(This is an item from our new blog: Unofficial Sources.)
The report dutifully examines how hard it is for the federal government to hire and keep top cybersecurity talent when the private sector pays so much more.
Its very sensible recommendations include modernizing the creaky civil service hiring system and making compensation more competitive.
But in a eye-popping bit of irony — even by Washington standards — the report was written by Booz Allen Hamilton, the giant “Beltway Bandit” government contractor known for regularly raiding the National Security Agency and other government organizations for its best and brightest cyber talents, especially after they’ve gotten valuable government training and security clearances.
To its credit, the report forthrightly acknowledges the role that contractors play in denuding the civil service of cyber talent:
Government additionally competes with its own contractors—both private-sector companies and federally funded research and development centers—which can offer far more generous compensation packages. Contractors are not limited to the General Schedule when it comes to salaries. They can simply hire away the best cybersecurity talent and rent it back to the government at a higher hourly rate.
No kidding.
So how in the world did Booz, of all people, end up writing the report, which was co-published by the Partnership for Public Service, a do-gooder nonprofit that champions federal workers?
They volunteered. And covered the costs.
Could it be out of guilt? “I don’t know if it’s guilt or what,” Partnership president Max Stier said, rejecting the notion. “But it’s clearly helpful. What they’re trying to do is solve the problem.”
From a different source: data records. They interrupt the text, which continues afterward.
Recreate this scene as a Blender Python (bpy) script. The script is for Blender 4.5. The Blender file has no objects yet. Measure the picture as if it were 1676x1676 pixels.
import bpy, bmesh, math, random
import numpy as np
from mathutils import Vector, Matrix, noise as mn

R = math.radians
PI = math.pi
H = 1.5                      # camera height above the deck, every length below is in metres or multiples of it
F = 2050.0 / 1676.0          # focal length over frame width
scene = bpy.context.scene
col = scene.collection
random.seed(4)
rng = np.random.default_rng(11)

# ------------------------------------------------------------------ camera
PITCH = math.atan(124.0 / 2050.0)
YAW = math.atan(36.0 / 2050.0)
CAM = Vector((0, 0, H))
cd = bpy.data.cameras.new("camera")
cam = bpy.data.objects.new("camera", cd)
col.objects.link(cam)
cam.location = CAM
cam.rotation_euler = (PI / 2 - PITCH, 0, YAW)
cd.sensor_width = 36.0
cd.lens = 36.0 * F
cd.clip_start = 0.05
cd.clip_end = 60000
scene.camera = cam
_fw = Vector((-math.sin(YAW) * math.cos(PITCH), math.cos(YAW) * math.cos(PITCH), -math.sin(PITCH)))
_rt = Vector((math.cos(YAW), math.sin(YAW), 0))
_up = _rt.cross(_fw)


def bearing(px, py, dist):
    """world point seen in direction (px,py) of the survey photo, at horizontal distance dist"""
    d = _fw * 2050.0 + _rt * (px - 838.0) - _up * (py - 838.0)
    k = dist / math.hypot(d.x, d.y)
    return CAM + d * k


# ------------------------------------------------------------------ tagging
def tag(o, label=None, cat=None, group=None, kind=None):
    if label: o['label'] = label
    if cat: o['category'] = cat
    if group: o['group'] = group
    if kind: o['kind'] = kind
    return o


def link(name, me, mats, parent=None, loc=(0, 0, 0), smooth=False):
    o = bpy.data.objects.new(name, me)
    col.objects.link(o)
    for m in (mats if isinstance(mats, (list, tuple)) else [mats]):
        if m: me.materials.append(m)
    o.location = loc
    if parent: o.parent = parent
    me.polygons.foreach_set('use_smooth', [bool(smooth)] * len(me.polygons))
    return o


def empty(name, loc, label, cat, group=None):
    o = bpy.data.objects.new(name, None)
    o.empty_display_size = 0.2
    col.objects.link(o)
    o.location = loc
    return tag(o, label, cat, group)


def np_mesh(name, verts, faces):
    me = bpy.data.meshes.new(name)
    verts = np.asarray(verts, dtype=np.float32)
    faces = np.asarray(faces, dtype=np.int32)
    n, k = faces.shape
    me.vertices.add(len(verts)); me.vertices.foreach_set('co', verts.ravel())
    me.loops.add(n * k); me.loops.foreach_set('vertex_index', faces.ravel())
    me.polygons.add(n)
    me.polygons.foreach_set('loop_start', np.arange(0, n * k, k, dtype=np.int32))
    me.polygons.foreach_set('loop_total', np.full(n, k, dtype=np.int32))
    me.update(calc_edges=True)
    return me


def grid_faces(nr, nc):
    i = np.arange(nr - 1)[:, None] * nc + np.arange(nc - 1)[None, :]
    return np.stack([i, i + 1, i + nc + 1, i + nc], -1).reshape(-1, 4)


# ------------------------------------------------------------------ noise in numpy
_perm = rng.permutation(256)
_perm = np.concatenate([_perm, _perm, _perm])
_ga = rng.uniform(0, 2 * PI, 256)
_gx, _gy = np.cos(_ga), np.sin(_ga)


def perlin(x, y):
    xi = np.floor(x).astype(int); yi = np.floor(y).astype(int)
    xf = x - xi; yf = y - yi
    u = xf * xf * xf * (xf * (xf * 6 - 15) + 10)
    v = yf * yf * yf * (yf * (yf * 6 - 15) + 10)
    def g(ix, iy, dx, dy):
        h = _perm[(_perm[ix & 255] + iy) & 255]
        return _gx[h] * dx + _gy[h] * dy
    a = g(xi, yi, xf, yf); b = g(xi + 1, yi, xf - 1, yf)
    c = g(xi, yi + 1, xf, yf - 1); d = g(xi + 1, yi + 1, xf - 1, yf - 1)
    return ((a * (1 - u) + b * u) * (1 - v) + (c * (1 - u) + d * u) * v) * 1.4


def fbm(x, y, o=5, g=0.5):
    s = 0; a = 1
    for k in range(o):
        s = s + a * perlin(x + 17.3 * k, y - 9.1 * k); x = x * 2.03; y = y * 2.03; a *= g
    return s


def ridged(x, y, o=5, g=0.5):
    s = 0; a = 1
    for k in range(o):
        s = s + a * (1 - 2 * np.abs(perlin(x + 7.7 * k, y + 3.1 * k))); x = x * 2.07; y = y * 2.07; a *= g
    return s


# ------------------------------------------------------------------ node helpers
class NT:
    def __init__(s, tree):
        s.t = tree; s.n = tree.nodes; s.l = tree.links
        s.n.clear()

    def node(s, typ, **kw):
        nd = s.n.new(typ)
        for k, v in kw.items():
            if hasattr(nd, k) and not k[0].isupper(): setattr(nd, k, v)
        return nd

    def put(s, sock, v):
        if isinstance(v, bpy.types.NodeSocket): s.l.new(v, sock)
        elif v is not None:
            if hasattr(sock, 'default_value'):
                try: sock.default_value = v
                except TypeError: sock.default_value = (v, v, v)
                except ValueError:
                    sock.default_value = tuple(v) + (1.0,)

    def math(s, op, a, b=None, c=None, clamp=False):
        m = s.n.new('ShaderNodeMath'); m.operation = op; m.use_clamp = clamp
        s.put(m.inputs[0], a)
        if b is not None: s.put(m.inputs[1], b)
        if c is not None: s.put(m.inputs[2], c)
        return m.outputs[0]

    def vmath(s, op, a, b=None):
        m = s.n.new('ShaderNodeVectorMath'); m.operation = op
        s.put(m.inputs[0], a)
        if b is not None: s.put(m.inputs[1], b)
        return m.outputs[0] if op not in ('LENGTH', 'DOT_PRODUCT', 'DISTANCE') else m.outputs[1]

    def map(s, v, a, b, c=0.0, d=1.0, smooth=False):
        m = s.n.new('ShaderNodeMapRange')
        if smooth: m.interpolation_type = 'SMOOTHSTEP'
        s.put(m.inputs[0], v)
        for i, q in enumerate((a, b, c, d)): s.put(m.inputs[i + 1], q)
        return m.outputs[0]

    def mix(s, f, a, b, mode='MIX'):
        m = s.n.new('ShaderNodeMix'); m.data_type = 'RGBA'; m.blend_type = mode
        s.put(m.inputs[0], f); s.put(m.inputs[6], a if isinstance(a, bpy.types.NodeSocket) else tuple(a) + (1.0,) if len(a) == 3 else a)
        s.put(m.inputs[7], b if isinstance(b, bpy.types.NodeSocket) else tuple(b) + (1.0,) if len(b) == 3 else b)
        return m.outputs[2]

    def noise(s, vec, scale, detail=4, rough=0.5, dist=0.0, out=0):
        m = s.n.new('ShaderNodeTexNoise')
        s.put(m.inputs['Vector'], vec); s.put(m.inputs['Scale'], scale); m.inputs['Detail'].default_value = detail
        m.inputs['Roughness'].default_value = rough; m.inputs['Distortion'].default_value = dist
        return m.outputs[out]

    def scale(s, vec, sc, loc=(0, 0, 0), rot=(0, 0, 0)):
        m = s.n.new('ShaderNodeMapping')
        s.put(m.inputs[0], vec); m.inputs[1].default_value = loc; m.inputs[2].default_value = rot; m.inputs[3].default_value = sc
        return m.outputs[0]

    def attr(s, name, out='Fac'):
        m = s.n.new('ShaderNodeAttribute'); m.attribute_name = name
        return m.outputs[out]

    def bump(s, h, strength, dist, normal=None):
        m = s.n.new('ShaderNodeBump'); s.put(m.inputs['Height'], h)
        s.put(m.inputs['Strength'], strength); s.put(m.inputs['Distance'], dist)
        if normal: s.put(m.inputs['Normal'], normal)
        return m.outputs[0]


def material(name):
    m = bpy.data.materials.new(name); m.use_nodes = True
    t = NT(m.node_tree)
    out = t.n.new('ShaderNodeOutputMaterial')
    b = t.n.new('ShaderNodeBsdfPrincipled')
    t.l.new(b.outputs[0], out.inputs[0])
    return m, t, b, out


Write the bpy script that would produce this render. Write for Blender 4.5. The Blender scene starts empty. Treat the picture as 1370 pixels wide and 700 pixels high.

Stier’s theory is that “if everyone’s unhappy with government, they don’t want government doing anything” — and then there’s no work for government contractors.
If government does work better, he said, “in the long run, it’s good for them, it’s good for government, it’s good for everybody.”
Stier had particular praise for one of the report’s lead authors, Ron Sanders, a Booz vice president and longtime public servant who was the intelligence community’s first chief human capital officer until he left in 2010.
“He’s a phenomenal and well-informed person who’s seen what’s broken and knows how to fix it,” Stier said.
The release of the report was followed by a panel discussion on Tuesday. “NSA is really the poster child for many of the reforms we’ve advocated here,” Sanders said, according to an article by Jack Moore, who covers tech in the federal government for Nextgov.
NSA human resources technical director John Yelnosky said it’s particularly painful when people leave after they’ve undergone extensive, specialized NSA training, Moore reported.
“The competition out there is really fierce and particularly for these folks that we make a big investment in, and we feel those losses very keenly,” Yelnosky said.
Booz Allen, as the inside leaf of its report will tell you, “is headquartered in McLean, Virginia, employs approximately 25,000 people, and had revenue of $5.86 billion for the 12 months ended March 31, 2012.”
Booz was also the last place whistleblower Edward Snowden worked before leaking an archive of top-secret documents to journalists. Mike McConnell, a senior Booz executive and former NSA director, told the Wall Street Journal last year that Booz hired Snowden because the government had vetted him.